取引先で上司に叱責され、さすがの私も羞恥を覚えた。
「共感性羞恥」とは心理学用語
「共感性羞恥」とは、他人が恥をかいたり失敗したりする様、あるいは非難される様を見て自分まで恥ずかしく思うことです。特に、心理的距離の近い身内に対して感じることが多いとされています。
他にも、テレビでお笑い芸人がスベっている様を見て、いたたまれない心情になることも「共感性羞恥」の一種です。ドラマのセリフで恥ずかしくなってチャンネルを変たり、登場人物が恥をかきそうなシーンは見たくない、というのも「共感性羞恥」の例として挙げられます。
「羞恥」の類語・類義語とは
「羞恥」の類語は「恥」
「羞恥」の類語は「恥」です。「はじること、恥ずかしく思うこと」という意味が「羞恥」と同義です。加えて「恥」には「それにより名誉や面目が損なわれる行為」という意味もあり、「我が家の恥だ」などの言い回しでも用いられます。
「羞恥を覚える」は「恥じる」に言い換える
「羞恥を覚える」はシンプルに「恥じる」という動詞に言い換えることができます。「恥じる」とは「恥ずかしく思う、面目ないと思う」という意味で、「軽率な言動を恥じる」などと使用することが可能です。

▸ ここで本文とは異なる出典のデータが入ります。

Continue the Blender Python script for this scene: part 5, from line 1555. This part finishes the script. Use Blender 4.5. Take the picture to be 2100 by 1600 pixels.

また似た表現には「恥じ入る」もあります。「恥じ入る」は「ひどく恥ずかしく思う、深く恥じる」という意味で、「恥じる」よりも強いニュアンスにとれる表現です。
「羞恥」の対義語とは
「羞恥」の対義語は「破廉恥」
「羞恥」の対義語は「破廉恥」とされています。「破廉恥(はれんち)」は性的に恥ずかしい行いという意味もありますが、「人として恥じるべきことを恥と思わないこと」という意味もあります。加えて「恥知らず、人の道に反すること」という意味も持つ熟語です。
「名誉に思う」も反対の意味の表現
「羞恥」のもつ「はずかしい」という意味の対義表現では「誇らしい」という表現が挙げられます。その意味では「名誉に思う」を対義表現として紹介します。
「名誉に思う」とは「人やものに対して誇りを持つこと」という意味で、まさに誇らしく思う様を表します。「このような素晴らしい賞をいただけたこと、大変名誉に思います」などの言い回しが可能です。
「羞恥」の英語訳とは
「羞恥」は英語訳は「shame」
「羞恥」の英語訳では「恥」という意味を持つ「shame」や「はじらい」を意味する「shyness」「bashfulness」が挙げられます。形容詞として使う場合には「shy」や「bashful」といった単語が使用できます。また「羞恥を覚える」の英語訳では「feel ashamed」もよく用いられる表現です。
「羞恥」の英文例
- You have no sense of shame.(君には羞恥心がない)
- I feel ashamed in front of men.(男性の前では恥ずかしい)
まとめ
「羞恥」とは「恥ずかしく思うこと」という意味で、一般には「羞恥心」という表現で用いられることが多いです。「羞恥心」もまた「恥ずかしく思う気持ち」を意味しますが、「羞恥心がない」と使った場合は恥ずべきことを平然とする、厚かましい様というニュアンスになるのがポイントです。「羞恥心がないのか」と非難めいた言い回しでもよく用いられます。